COLLECTED MATERIAL:

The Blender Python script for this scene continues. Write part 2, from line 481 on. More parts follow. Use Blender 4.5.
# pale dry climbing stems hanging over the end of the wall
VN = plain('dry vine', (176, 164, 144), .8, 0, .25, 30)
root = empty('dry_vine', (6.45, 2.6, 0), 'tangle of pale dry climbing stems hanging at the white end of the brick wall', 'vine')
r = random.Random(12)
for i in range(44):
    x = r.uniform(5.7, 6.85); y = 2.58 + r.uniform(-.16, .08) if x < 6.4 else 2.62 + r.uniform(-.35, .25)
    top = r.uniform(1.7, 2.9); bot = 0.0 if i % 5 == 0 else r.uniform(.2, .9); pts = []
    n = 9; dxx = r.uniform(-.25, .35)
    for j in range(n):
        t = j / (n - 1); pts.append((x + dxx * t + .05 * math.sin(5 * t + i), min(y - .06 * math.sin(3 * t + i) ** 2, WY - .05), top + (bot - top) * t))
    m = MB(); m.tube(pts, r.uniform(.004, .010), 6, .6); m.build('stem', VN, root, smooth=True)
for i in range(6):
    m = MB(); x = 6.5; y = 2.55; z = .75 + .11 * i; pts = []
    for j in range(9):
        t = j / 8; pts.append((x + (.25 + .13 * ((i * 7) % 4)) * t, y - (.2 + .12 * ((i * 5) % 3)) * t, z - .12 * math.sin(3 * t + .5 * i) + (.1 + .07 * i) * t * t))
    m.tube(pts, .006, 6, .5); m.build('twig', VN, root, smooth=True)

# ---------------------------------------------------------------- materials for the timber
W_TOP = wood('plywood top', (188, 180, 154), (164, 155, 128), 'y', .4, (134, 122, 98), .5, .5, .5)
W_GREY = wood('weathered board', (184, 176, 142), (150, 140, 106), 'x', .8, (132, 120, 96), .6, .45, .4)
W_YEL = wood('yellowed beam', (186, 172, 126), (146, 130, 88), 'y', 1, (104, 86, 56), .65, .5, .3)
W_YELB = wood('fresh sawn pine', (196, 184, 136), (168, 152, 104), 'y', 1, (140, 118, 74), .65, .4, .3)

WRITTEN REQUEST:
Set down the listing above in full, please, exactly as it appears.

OUTPUT FOR THIS TASK:
The Blender Python script for this scene continues. Write part 2, from line 481 on. More parts follow. Use Blender 4.5.
# pale dry climbing stems hanging over the end of the wall
VN = plain('dry vine', (176, 164, 144), .8, 0, .25, 30)
root = empty('dry_vine', (6.45, 2.6, 0), 'tangle of pale dry climbing stems hanging at the white end of the brick wall', 'vine')
r = random.Random(12)
for i in range(44):
    x = r.uniform(5.7, 6.85); y = 2.58 + r.uniform(-.16, .08) if x < 6.4 else 2.62 + r.uniform(-.35, .25)
    top = r.uniform(1.7, 2.9); bot = 0.0 if i % 5 == 0 else r.uniform(.2, .9); pts = []
    n = 9; dxx = r.uniform(-.25, .35)
    for j in range(n):
        t = j / (n - 1); pts.append((x + dxx * t + .05 * math.sin(5 * t + i), min(y - .06 * math.sin(3 * t + i) ** 2, WY - .05), top + (bot - top) * t))
    m = MB(); m.tube(pts, r.uniform(.004, .010), 6, .6); m.build('stem', VN, root, smooth=True)
for i in range(6):
    m = MB(); x = 6.5; y = 2.55; z = .75 + .11 * i; pts = []
    for j in range(9):
        t = j / 8; pts.append((x + (.25 + .13 * ((i * 7) % 4)) * t, y - (.2 + .12 * ((i * 5) % 3)) * t, z - .12 * math.sin(3 * t + .5 * i) + (.1 + .07 * i) * t * t))
    m.tube(pts, .006, 6, .5); m.build('twig', VN, root, smooth=True)

# ---------------------------------------------------------------- materials for the timber
W_TOP = wood('plywood top', (188, 180, 154), (164, 155, 128), 'y', .4, (134, 122, 98), .5, .5, .5)
W_GREY = wood('weathered board', (184, 176, 142), (150, 140, 106), 'x', .8, (132, 120, 96), .6, .45, .4)
W_YEL = wood('yellowed beam', (186, 172, 126), (146, 130, 88), 'y', 1, (104, 86, 56), .65, .5, .3)
W_YELB = wood('fresh sawn pine', (196, 184, 136), (168, 152, 104), 'y', 1, (140, 118, 74), .65, .4, .3)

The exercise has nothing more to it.